Dee Woods : L’alimentation doit être considérée comme un bien public, un bien commun. Nous devons valoriser ses producteurs, les traiter avec dignité, en leur permettant d’avoir des salaires équitables. Nous avons besoin d’une politique alimentaire intégrée pour arriver à quelque chose de vraiment durable. En tant que personnes, nous avons le pouvoir d'influencer les responsables politiques dans ce sens.

Rob Hopkins : Si les gens qui écoutent veulent devenir un catalyseur pour que cela se produise chez eux, par où leur suggérez-vous de commencer ?

Dee Woods : Je recommande aux gens de trouver le projet alimentaire communautaire local et se demander comment aider. Il y a de nombreuses façons de s'impliquer. Et aussi demander aux politiciens : pourquoi ne puis-je pas avoir de la bonne nourriture dans mon quartier ?

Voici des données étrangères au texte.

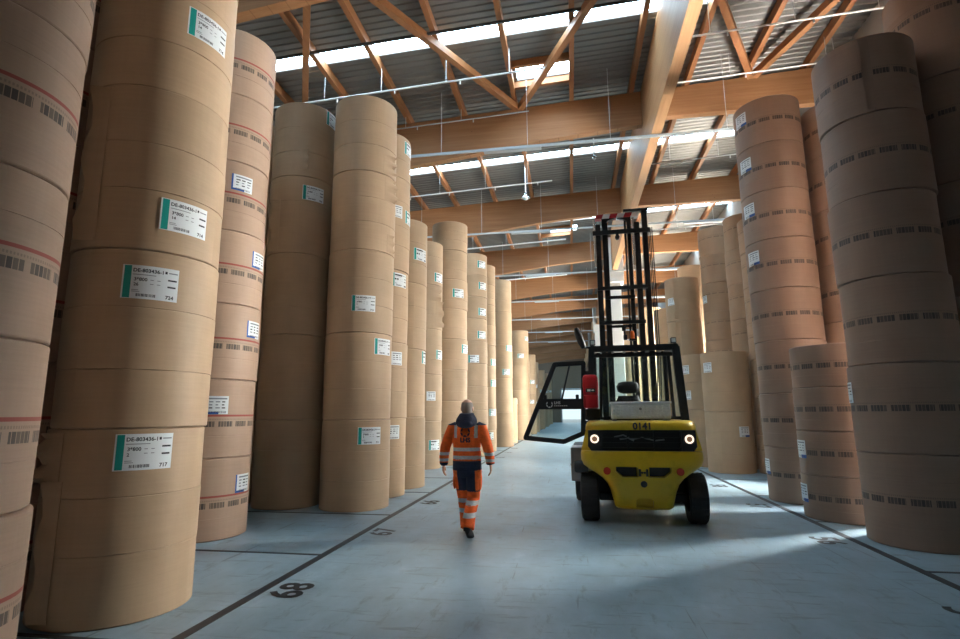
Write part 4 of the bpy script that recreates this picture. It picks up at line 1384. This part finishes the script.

Christian Jonet : La première étape est de se demander comment on dépense notre argent, les implications de nos actes de consommation. Et aussi où on l’investit. Les gens devraient investir dans leur communauté locale pour la faire se développer de la manière qu'ils souhaitent. Deuxième étape : se demander s’ils connaissent les producteurs autour d’eux. Il ne suffit pas de se rendre dans un magasin, mais il faut pouvoir se reconnecter avec la réalité de la production alimentaire et créer des liens sociaux autour. Et enfin, les gens peuvent agir par leur vote, parce que tous les partis politiques n'ont pas les mêmes idées ou la même attitude vis-à-vis de la transition.